O método anticartesiano de C. S. Peirce

“Peirce pôs em questão qualquer suposição de que um conhecimento seguro e certo possa existir, devendo todo conhecimento ser visto à luz dos fatos externos.” (p. 46)

p. 22
“Conforme será discutido ao longo deste livro, o acerto de contas com o cartesianismo realizado por Peirce não se enquadra no domínio da caricatura ou da lenda sobre o ‘dualismo cartesiano’. A preocupação de Peirce não estava voltada para uma revisão da constituição do ser humano. Ao contrário, quando escreveu seus textos anticartesianos /…/ o jovem Peirce estava preocupado com a defesa da lógica contra muito justamente aqueles que pensavam que ela devia ser fundada em um conhecimento da natureza humana (ver Hoockway, 1985, p. 15-8). Para os lógicos de sua época, as inferências puramente dedutivas poderiam realizar-se tão-somente por meio de um estudo formal, mas as inferências ampliativas, indução e hipótese, por dependerem de dados fatuais, deveriam ser objetos da ‘psicologia’. Todo o esforço de Peirce se voltou, então, para a construção de uma lógica ‘ampliada’ (sua ainda incipiente semiótica) que livrasse as inferências ampliativas do psicologismo”

p. 28
“A grande novidade da teoria peirceana dos métodos está na sua demonstração de que, para negar as mazelas de um racionalismo exclusivista, não temos de partir para a glorificação do emocional e da irracionalidade. Peirce mostra que as vias que vão do instinto à razão e vice-versa não estão separadas por fronteiras intransponíveis”

Os sentimentos

“Um indivíduo, entrando numa sala escura, tropeça numa cadeira. Raiva, digamos, é a sua resposta. Alguns adjetivos escolhidos e coloridos, para indicar quão detestável ela é, são desferidos contra a cadeira. Peirce diria que a raiva da pessoa em questão consiste na sua atribuição dessas características à cadeira. Apenas quando se torna consciente de sua resposta à situação é que essa pessoa se dá conta de que está com raiva. O conhecimento de que está com raiva, então, é inferido da predicação de características perniciosas da cadeira. Isso ilustra a postulação peirceana de que mesmo o conhecimento de nossas emoções é o resultado de uma inferência de algo externo. (Jones, 1972, p. 33)” (p. 43)

A intuição
“Peirce considerava que o conceito de intuição estava na base de todas as diferentes formas de cartesianismo” (p. 32) / “O que Peirce rejeitou foi a concepção da intuição como origem e como porto seguro, ponto de partida infalível do conhecimento” (p. 47) / “Peirce estava convencido de que não poderia haver nada mais inadequado e não confiável do que fundar o conhecimento na intuição, pois isso significa  depositar, na consciência individual, a certeza do conhecimento e da investigação.” (p. 47)

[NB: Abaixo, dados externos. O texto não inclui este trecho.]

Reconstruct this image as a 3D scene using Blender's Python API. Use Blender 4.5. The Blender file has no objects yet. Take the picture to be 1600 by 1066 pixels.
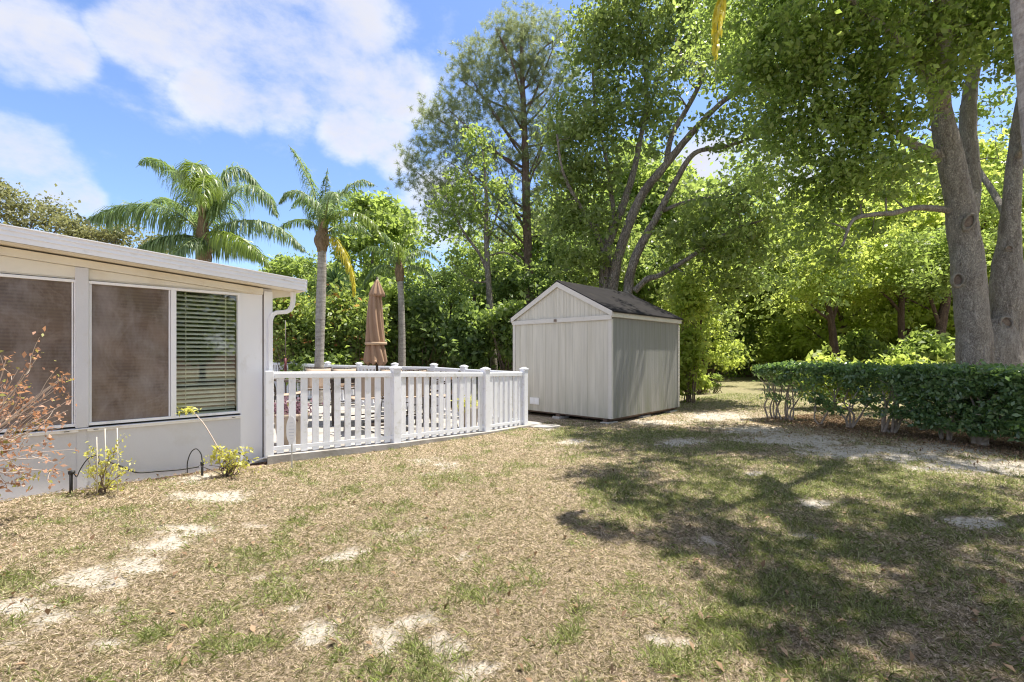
import bpy, math, random
import numpy as np
from mathutils import Vector, Matrix
rng = np.random.default_rng(7)
random.seed(7)
S = bpy.context.scene
COL = S.collection
R = math.radians

# ------------------------------------------------------------------ camera, sky, sun, exposure
EYE, FOC, HOR = 1.4, 740.0, 553.0
cam = bpy.data.objects.new('camera', bpy.data.cameras.new('camera'))
COL.objects.link(cam)
cam.location = (0, 0, EYE)
cam.rotation_euler = (R(90), 0, 0)
cam.data.sensor_width = 36
cam.data.lens = FOC / 1600 * 36
cam.data.shift_y = (HOR - 533) / 1600
cam.data.clip_end = 2000
cam.data.clip_start = 0.05
S.camera = cam
S.view_settings.view_transform = 'Standard'
S.view_settings.look = 'None'
S.view_settings.gamma = 1
S.view_settings.use_curve_mapping = False
S.view_settings.exposure = 1.52
S.render.engine = 'CYCLES'
S.cycles.max_bounces = 9
S.cycles.diffuse_bounces = 7
S.cycles.glossy_bounces = 3
S.cycles.transmission_bounces = 5
S.cycles.transparent_max_bounces = 6
S.cycles.caustics_reflective = False
S.cycles.caustics_refractive = False
S.cycles.use_denoising = True
S.cycles.filter_width = 1.15
S.cycles.sample_clamp_indirect = 4

SUN = Vector((0.33, 0.17, 1.0)).normalized()
SUN_EL = math.asin(SUN.z)
SUN_AZ = math.atan2(SUN.x, SUN.y)
sl = bpy.data.lights.new('sun', 'SUN')
sl.energy = 3.25
sl.angle = R(0.55)
sl.color = (1.0, 0.94, 0.82)
so = bpy.data.objects.new('sun', sl)
COL.objects.link(so)
so.rotation_euler = SUN.to_track_quat('Z', 'Y').to_euler()
so.location = (20, 12, 60)

W = bpy.data.worlds.new('World')
S.world = W
W.use_nodes = True
nt = W.node_tree
N_, L_ = nt.nodes, nt.links
bg = N_['Background']
bg.inputs[1].default_value = 0.15
sky = N_.new('ShaderNodeTexSky')
sky.sky_type = 'NISHITA'
sky.sun_disc = False
sky.sun_elevation = SUN_EL
sky.sun_rotation = SUN_AZ
sky.altitude = 0
sky.air_density = 1.0
sky.dust_density = 0.6
sky.ozone_density = 1.6
tc = N_.new('ShaderNodeTexCoord')


def wn(kind, **kw):
    n = N_.new(kind)
    for k, v in kw.items():
        setattr(n, k, v)
    return n


def wmath(op, a, b=None, c=None):
    n = wn('ShaderNodeMath', operation=op)
    for i, v in enumerate((a, b, c)):
        if v is None:
            continue
        if isinstance(v, (int, float)):
            n.inputs[i].default_value = v
        else:
            L_.new(v, n.inputs[i])
    return n.outputs[0]


dirv = tc.outputs['Generated']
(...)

“A crença na intuição e a robusta certeza que ela acarreta produzem conforto, funcionando como um abrigo seguro a nos proteger contra a indeterminação, a incerteza, o falível e o provisório” (p. 40) / “Como é possível ter certeza de que se trata de uma intuição e não de sentimentos resultantes de processos de aprendizado?” (p. 41)

“O cartesianismo, tal como foi criticado por Peirce, entendia que a ação mental era intuitiva, o que acabou por redundar numa teoria poderosa e persuasiva sobre a natureza do insight intelectural humano. Se a ação mental é intuitiva, as situações de flash, quando descobrimos ou ganhamos uma nova e instantânea compreensão das coisas, são ilustrações aparentemente inquestionáveis dessa forma de ação mental. Além disso, a teoria do insight acabou também por complementar-se numa teoria sobre a natureza da investigação, da clareza, da verdade e da certeza, como se pode ver em ‘Regras para a direção da mente’ (Descartes, 1955). O alvo da investigação é clarear o caminho para o insight intelectual, o que pode ser realizado, de acordo com Descartes, pelo atendimento às regras (cf. Jones, 1972, p.4).

Fornecendo, de um só golpe, uma resposta integrada para os problemas da ação mental, da descoberta e da investigação, o cartesianismo infiltrou-se não só no espírito dos filósofos e investigadores, mas também no imaginário popular. É na intuição que repousam as explicações para os poderes humanos da descoberta, comumente expressas em metáforas visionárias, proféticas, até o ponto de a intuição ter sido simplesmente tomada como sinônimo de inspiração, lucidez e principalmente sagacidade. Trata-se de um ato de conhecimento imediato, instantâneo, difeto, enfim, não mediado por nenhuma cognição prévia. Nele repousa todo o nosso poder para chegar à luz da verdade das coisas, o que as palavras flash e insight expressam com certa justeza, daí terem se impregnado com bastante naturalidade em nosso vocabulário, embora estrangeiras.” (p. 33)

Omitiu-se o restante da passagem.